Several more hundred feet of crumbly climbing brought us to, well, “nowhere in particular” as the first ascentionist quipped. Pulling over the top of the arête, we found ourselves on a broad ridge stretching west up towards South Twin Sister.

To the east, Baker loomed large behind the formidable Black Buttes. “Quite the setting,” I thought to myself. “Quite the climb,” I said to Jenni. “Now, how the hell do we get down?”

I guess part of me was just really hoping that we would get to the top and there would be a perfect descent gully to the east, equipped with little cairns, stairs and maybe a sandwich stand. Thirty minutes of recon yielded no such luck. The other alternative was to follow the ridge west to the Green Creek Arête, and down climb 1,400 feet – also not appealing. Hiking north seemed reasonable if we wanted to sacrifice our packs at the base. Jenni looked up at me with big, sad, doe eyes.

“We’re going to have to rappel, aren’t we?” she said.

As it turns out, the Evil Twin Arête is just as exciting going down as it is going up. Fortunately I always pack some emergency webbing when tackling anything in the Becky books, and the occasional massive blocks served as pretty good rap anchors. We arrived at the base unscathed, and with a little daylight to spare. Rifling through my pack I realized that my headlamp was not where I thought it was, nor were my climbing shoes, which I must have left on top of the ridge. Given its popularity, they’re probably still there.
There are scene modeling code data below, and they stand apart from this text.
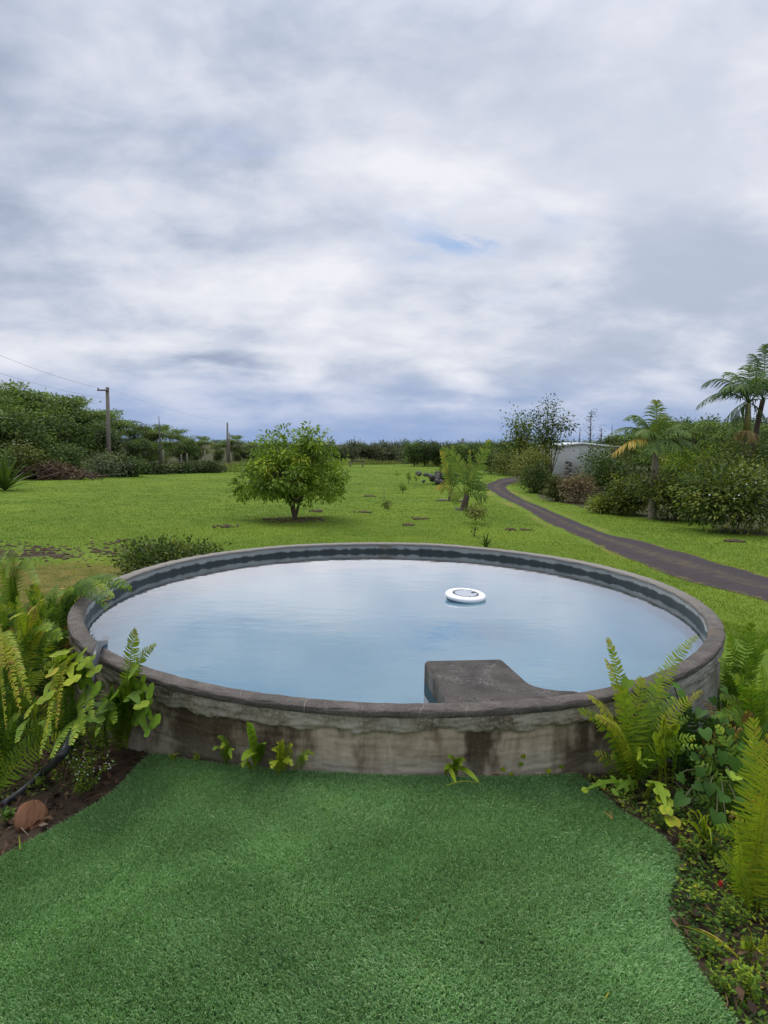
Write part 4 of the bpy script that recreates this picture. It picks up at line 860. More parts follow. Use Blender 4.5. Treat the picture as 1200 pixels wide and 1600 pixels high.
plant_tree('lawn_tree', 'round green fruit tree with several stems alone on the lawn', 'tree', tb, [('crown', mc), ('trunk', limbs('trunk', BARK, C[C[:, 2] > 1.2], 2.0, .11, 26, 3, .42, 3, .28))])
kt = D(487, 671, tb[1]) - tb
# shoot that sticks out of its top
mb = MB(); tube(mb, bez(kt - np.array([.1, 0, .9]), kt - np.array([0, 0, .4]), kt, 5), .012, 5)
lt = bpy.data.objects['lawn_tree']; link(mb.mesh('shoot', BARK), 'shoot', lt)
mcs, _ = crown('shoot_leaves', MANGO, [(*kt, .12, .12, .1)], 5, 12, .10, .2, .36, .8, .6, .6, .1, 8, .2); link(mcs, 'shoot_leaves', lt)
# mulch ring below it
mb = MB(); a = np.linspace(0, 6.283, 40, endpoint=False); r_ = 1.35 + .12 * np.sin(3 * a) + .08 * np.sin(7 * a)
for j in range(420):
    a_ = rng.uniform(0, 6.28); rr0 = 1.3 * math.sqrt(rng.random()); rock(mb, gnd(tb[0] + rr0 * math.cos(a_), tb[1] + rr0 * math.sin(a_) * .8, .0), rng.uniform(.03, .07), .5, j, .5)
link(mb.mesh('mulch_ring', SOILM), 'mulch_ring', kind='stuff', label='dark mulch under the lawn tree', category='mulch')

# ---- dug soil patches on the lawn
for (px, py, wdt, lab) in [(350, 823, 22, 'dark dug soil patch left of the round lawn tree'), (492, 799, 14, 'dark soil patch behind the right side of the lawn tree'), (570, 801, 12, 'small dark soil patch on the lawn, right of the tree'), (655, 811, 14, 'grassy soil clod on the mid lawn, the farther of two'), (640, 821, 14, 'dark soil clod on the mid lawn, the nearer of two'), (812, 828, 24, 'long dark soil clods beside the driveway'), (1150, 846, 18, 'dark soil patch in front of the flowering bush'), (578, 776, 7, 'tiny soil patch far out on the lawn')]:
    c_ = G(px, py); w2 = wdt * c_[1] / FPX; mb = MB()
    for j in range(26): rock(mb, np.array([rng.normal(0, w2 * .45), rng.normal(0, w2 * .35), .01]), rng.uniform(.03, .09) * c_[1] / 22, .5, j, .55)
    link(mb.mesh('soil_clods', SOILM), 'soil_patch', None, c_, label=lab, category='soil')

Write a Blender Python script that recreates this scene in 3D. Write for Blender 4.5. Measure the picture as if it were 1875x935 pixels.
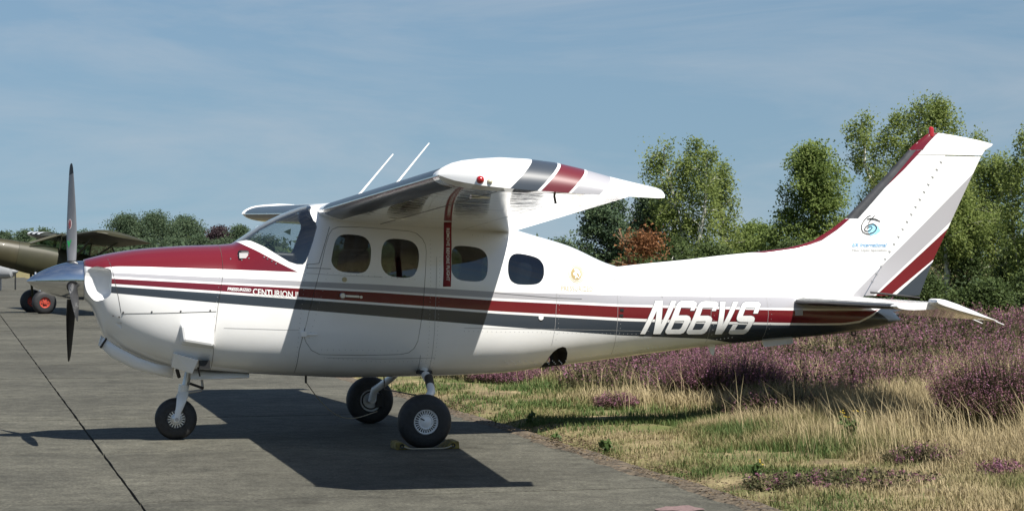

We descended the other side of Green Creek through the jungle thinking somehow that would be better. Again, machetes… why didn’t we have them? My waypoint served us well. For the first time all day we had an idea of where we might be going. We arrived at the car 13 hours after our departure, with brush-whipped faces, blueberry-stained clothes and a whole new definition for the phrase “Labor Day.”